Located on Colombia’s Caribbean coast, the Port of Cartagena has grown substantially by developing relationships and earning expertise as a major transshipment hub.
By Tom Hranac—
As container trade volumes and ship sizes have grown, so too has the importance of transshipment hubs in container shipping networks, including those in Latin America. But it takes much more than location or infrastructure to become a major transshipment hub – as the Port of Cartagena can attest.
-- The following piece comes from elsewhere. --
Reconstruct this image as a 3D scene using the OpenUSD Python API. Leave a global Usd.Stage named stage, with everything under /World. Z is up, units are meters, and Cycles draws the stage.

With navigation depths of almost 68 feet and tidal variations of less than 16 inches, the Port of Cartagena has numbers that support the movement of larger container ships, but it has taken much more than that for the port to capitalize on these natural assets and make it the major transshipment hub it is today.
Located on Colombia’s Caribbean coast just outside the hurricane belt 265 nautical miles away from the Panama Canal, the Port of Cartagena has been a commercial gateway for more than 500 years. The port also sits on a natural harbor seemingly tailored to handle large ships. But, when the Sociedad Portuaria Regional de Cartagena was created in 1993 to administer port activities, transshipment of containers was not a business line. The port knew, however, that an opportunity existed in the growing transshipment trade.
The port began negotiating with two Italian carriers in 1997 to bring transshipment operations to Cartagena and gained important visibility as an option for global shipping lines. Now, transshipment of containers is the port’s main business line and accounts for more than 70 percent of all containerized cargo moved through it.